Advice from teachers?

Hey all, I know that a bunch of you have taught tie dye to newbies. I could use any advice you'd like to give me.

I've been invited to a "Woodstock" style summer picnic in June to teach tie dye to small groups of people. I'll have one assistant. My plan is the classic: bring them the shirts & rubber bands, explain a bit about the chemicals, give them a choice of two or three folds, soak the shirts while explaining about dye, hand out a few colors of premixed dye, apply, bag, and explain the washout they must do at home. I'll have a handout they can take away.

A couple of specific questions:
--Thought I would limit the class to 6 or 8 people ages 12 and up. Sound good to you?
--Thought I would have a set of dye bottles for each pair of people to share. Doable?
--Trying to figure out how to provide protection for their clothing. I don't really want to buy a hundred plastic aprons. Any thoughts on that?

And, really... any advice you'd care to share would be much appreciated. I'm going to practice my spiel in April on some brave volunteer friends.

Big parties

For the parties I have done, I have used the .97 cent plastic tablecloths from walmart and had the kids tie up their item on that on the table. Once they tied, I have a stack of newspaper next to each table and each kid takes a bit to soak up any excess dye.
It worked great and usually you can pick up newspaper from the recycle bins. It is a breeze to clean up cuz you just fold up the tablecloth and all the newspaper and toss it!
Hope this helps!
Have fun!

Its a colorful life!

dont worry about how many kids

I did up to 20 people at a time (and I did a group of 80 kids this past summer in two shifts, its totally insane but completely doable). I had two people to every station and made everyone responsible for their stations for cleanup in the end (this was in a camp).

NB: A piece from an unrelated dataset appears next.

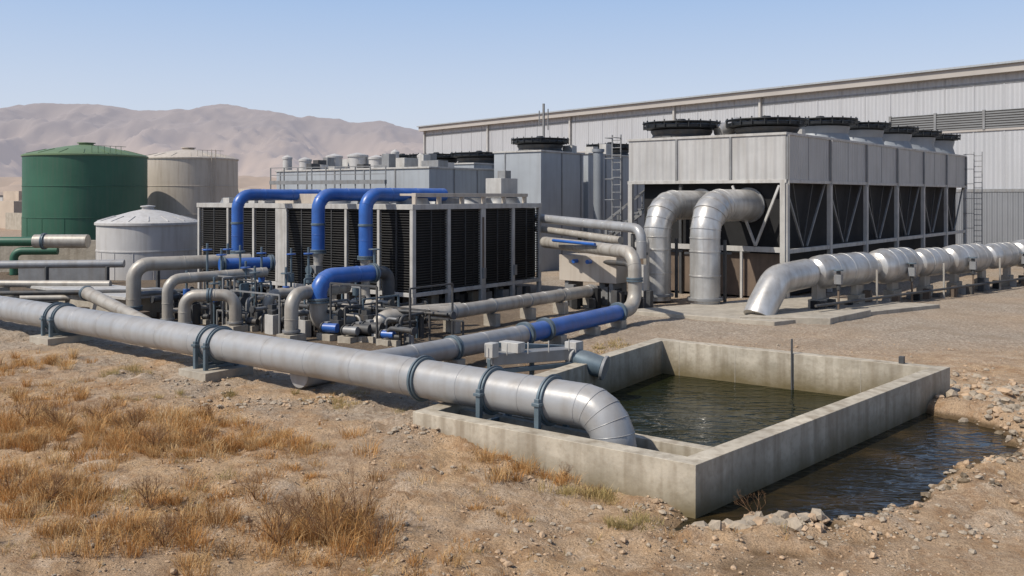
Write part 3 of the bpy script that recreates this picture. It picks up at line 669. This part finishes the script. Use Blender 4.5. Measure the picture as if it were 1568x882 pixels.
b.beam(a,c,.25,frameg); b.done()
# ------------------------------------------------------------ warehouse
W0=Vector((-16.6,173)); wd=Vector((.624,-.7814)); wn=Vector((.7814,.624)); FW=(tuple(W0),tuple(wd),tuple(wn))
b=B('warehouse'); WL=150
b.lb(FW,0,WL,0,60,0,17.2,wh)
b.lb(FW,-.6,WL,-.9,.0,17.2,18.0,whf); b.lb(FW,-.8,WL,-1.2,60,18.0,18.2,casingg)
b.lb(FW,0,WL,-.06,0,16.2,16.5,frameg)
b.lb(FW,0,WL,-.12,0,11.55,11.75,whf)
b.lb(FW,93,WL,-.1,0,11.75,13.6,louv); 
for u in range(93,150,5): b.lb(FW,u,u+.25,-.2,0,11.7,13.7,frameg)
b.lb(FW,0,WL,-.1,0,0,5.4,whd); b.lb(FW,0,WL,-.16,0,5.4,5.7,frameg)
for u in (0.2,20,41,62,76,118): b.lb(FW,u,u+.3,-.35,-.05,0,17.2,frame)
for k in range(0,150,3): b.lb(FW,k,k+.12,-.05,0,5.7,17.2,wh)
b.done()
b=B('antenna_mast'); b.beam((3.6,104,0),(3.6,104,15.5),.2,frameg); 
for z in (13.6,14.3): b.beam((3.0,104,z),(4.2,104,z),.08,frameg)
b.beam((3.1,104,13),(3.1,104,14.7),.1,frameg); b.beam((4.1,104,12.5),(4.1,104,14.9),.1,frameg); b.done()
# ------------------------------------------------------------ mountains, hills (aerial haze as in-scattered light)
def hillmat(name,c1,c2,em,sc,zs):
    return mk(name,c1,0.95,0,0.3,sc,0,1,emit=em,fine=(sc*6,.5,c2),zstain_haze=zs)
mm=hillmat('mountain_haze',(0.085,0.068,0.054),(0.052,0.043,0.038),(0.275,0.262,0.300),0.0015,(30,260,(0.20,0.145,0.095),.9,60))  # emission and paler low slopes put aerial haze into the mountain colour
prof=[(-6000,300),(-3800,330),(-2700,340),(-2128,372),(-1960,392),(-1720,388),(-1545,368),(-1380,370),(-1200,388),(-1040,358),(-850,336),(-600,317),(-390,285),(0,230),(600,160),(1500,80),(5000,30)]
def ridge(x):
    for (a,h1),(c,h2) in zip(prof[:-1],prof[1:]):
        if a<=x<=c:
            t=(x-a)/(c-a); return h1+(h2-h1)*(t*t*(3-2*t))
    return 30
def mtn(name,x0,x1,y0,yr,y1,nx,ny,hf,mat,amp,fr,seed):
    V=[];Fc=[]
    for j in range(ny+1):
        y=y0+(y1-y0)*j/ny
        for i in range(nx+1):
            x=x0+(x1-x0)*i/nx
            t=(y-y0)/(yr-y0) if y<yr else max(0,1-(y-yr)/(y1-yr)); t=max(0,t)
            wx=x+180*noise.noise(Vector((x*.0012,y*.0012,seed+3)))
            n=noise.ridged_multi_fractal(Vector((wx*fr,y*fr*.7,seed)),0.85,2.15,7,1.0,2.0)
            z=hf(x)*(.72*t+.28*t*t)+(n-1.2)*amp*math.sin(math.pi*min(1,t*.94))
            if t>.9: z+=noise.fractal(Vector((x*.01,0,seed)),1,2,4)*4*(amp/60)
            V.append((x,y,z-3))
    for j in range(ny):
        for i in range(nx):
            k=j*(nx+1)+i; Fc.append((k,k+1,k+nx+2,k+nx+1))
    me=bpy.data.meshes.new(name); me.from_pydata(V,[],Fc); me.polygons.foreach_set('use_smooth',[True]*len(Fc)); me.materials.append(mat)
    o=bpy.data.objects.new(name,me); S.collection.objects.link(o)
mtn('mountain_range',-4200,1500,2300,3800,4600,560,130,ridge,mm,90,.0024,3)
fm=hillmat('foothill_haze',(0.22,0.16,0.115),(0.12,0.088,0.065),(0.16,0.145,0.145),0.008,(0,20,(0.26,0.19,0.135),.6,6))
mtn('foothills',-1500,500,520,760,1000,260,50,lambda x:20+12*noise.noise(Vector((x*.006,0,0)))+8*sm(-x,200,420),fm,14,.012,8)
b=B('town_buildings')
for i in range(60):
    x=R.uniform(-420,-160); y=R.uniform(430,560); s=R.uniform(4,11)
    if i<12: x=R.uniform(-190,-120);y=R.uniform(380,460)
    b.box((x,y,0),(s*1.6,s,R.uniform(4,9)),R.choice((tbeige,bldg,twhite,bldg)))
b.box((-77,145,0),(9,8,4.2),bldg); b.box((-73,135,0),(7,.3,2.5),conc2)
b.done()
# ------------------------------------------------------------ stones
t=(1+5**.5)/2
ico=[(-1,t,0),(1,t,0),(-1,-t,0),(1,-t,0),(0,-1,t),(0,1,t),(0,-1,-t),(0,1,-t),(t,0,-1),(t,0,1),(-t,0,-1),(-t,0,1)]
icf=[(0,11,5),(0,5,1),(0,1,7),(0,7,10),(0,10,11),(1,5,9),(5,11,4),(11,10,2),(10,7,6),(7,1,8),(3,9,4),(3,4,2),(3,2,6),(3,6,8),(3,8,9),(4,9,5),(2,4,11),(6,2,10),(8,6,7),(9,8,1)]
def stone(b,x,y,s,mat,sink=.3):
    z=gz(x,y)+s*(.5-sink)*.6; a=R.uniform(0,6.3); ca,sa=math.cos(a),math.sin(a); sx_,sy_,sz_=R.uniform(.7,1.3),R.uniform(.6,1.1),R.uniform(.4,.85)
    vs=[]
    for p in ico:
        k=R.uniform(.72,1.18)*s*.5/1.9; px_,py_,pz=p[0]*k*sx_,p[1]*k*sy_,p[2]*k*sz_
        vs.append((x+px_*ca-py_*sa,y+px_*sa+py_*ca,z+pz))
    b.add(vs,icf,mat)
b=B('gravel')
for i in range(10000):
    y=11+R.random()**1.3*20; x=R.uniform(-.6,.62)*y
    if sdist(x,y,QUAD)<.05 : continue
    if noise.noise(Vector((x*.5,y*.5,4)))+R.uniform(-.35,.35)<-.05: continue
    if sdist(x,y,PUD)<0: continue
    stone(b,x,y,R.uniform(.02,.065)*(1+ (R.random()<.06)*1.4),clod if R.random()<.6 else rockm)
b.done(ang=20,recalc=False)
b=B('rocks')
def cluster(cx,cy,rx,ry,n,s0,s1,wet=0):
    for i in range(n):
        x=cx+R.gauss(0,rx*.5);y=cy+R.gauss(0,ry*.5)
        if sdist(x,y,QUAD)<.02: continue
        stone(b,x,y,s0+(s1-s0)*R.random()**2.2,mudr if R.random()<wet else (rockm if R.random()<.65 else clod))
cluster(3.4,13.95,.55,.35,90,.08,.38,.15); cluster(4.2,13.9,.8,.3,90,.06,.34,.15); cluster(3.85,13.75,.45,.25,16,.28,.46); cluster(3.5,14.3,.35,.3,30,.08,.3,.6)
cluster(2.2,14.6,1,.25,60,.04,.16); cluster(0.5,15.8,1.6,.3,50,.04,.14)
cluster(11.4,22.9,1.0,1.2,190,.08,.42); cluster(11.6,20.6,.9,1.2,190,.06,.34,.1); cluster(13.6,23.5,2.4,2.2,280,.06,.3); cluster(10.6,19.2,.5,1.2,90,.05,.24,.5)
cluster(9.0,16.8,.8,.5,110,.05,.22,.3); cluster(7.4,15.4,.8,.4,80,.04,.18,.4); cluster(5.5,14.4,.9,.3,80,.04,.18,.4); cluster(-1.8,17.6,1.0,.3,50,.04,.16); cluster(-5,20.3,3,.7,260,.03,.15); cluster(-7.7,22.6,1,.5,50,.05,.16)
cluster(6,13.6,3,.6,170,.04,.15); cluster(1,13,3,1,150,.03,.13); cluster(12.5,18.5,2.4,1.5,170,.05,.22)
b.done(ang=20,recalc=False)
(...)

I wouldn't give too many options for different folds. keep it nice and simple especially since its going to get really hard to help every single kid tie up their shirt. I did basic spirals in 3 different variations and everyone was happy.

I had a set of colors in a bucket that I gave to 4-8 people at once. that was their set of colors and made it really clear to put the bottles back in the bucket when they were done to limit spilled dye and messes. that worked out really well.

I went out to the salvation army and bought 15 or so humongous tee-shirts that acted like smocks. its way more enviro-friendly and it covers you up more (plus you can reuse them over and over until you really just need to throw them in the wash).

also - you can totally do younger than 12 if you want. we did 6-7 year olds and they had a blast.

are you going to have access to a good water source thats nearby for cleanup? if so, have everyone part of the cleanup process. I had plastic table cloths that I tapes down under the table and tons of paper towels (the really cheap brown ones). I had my campers rinse out their stations and then dry them all down and the tables (and the actual dye bottles and buckets as well). it was a really great system. it took exactly an hour and a half do to everything.

in regards to the soda ash. I didn't soak it in advance, I had a big vat of it there and I would have the kids line up with their stations, I would take each shirt, soak it in the soda ash and made sure it was completely soaking wet and then gave it back to them. it worked fine and limited them being in contact with the chemical.

good luck!

~Elisheva
www.groovesters.com (ITS FINALLY LIVE!!!!!!)

clothing protection

Instead of getting aprons, just get some trash bags & cut a head-hole and two armholes. It won't look lovely, but it will work.

trashing the students

Oh yeah, that will work! Trash bags it is!

my blog: A Good Day to Dye

teaching tie-dye

Your current plans sound good, and the garbage bags are a good idea for clothing protection.

What surfaces will you have the students working on? On the lawn, on plastic-covered tables, in large plastic boxes, or what?

-Paula

surfaces

I was going to cover tables with plastic drop cloths for the folding portion, then add layers of old newspapers for the dye application part.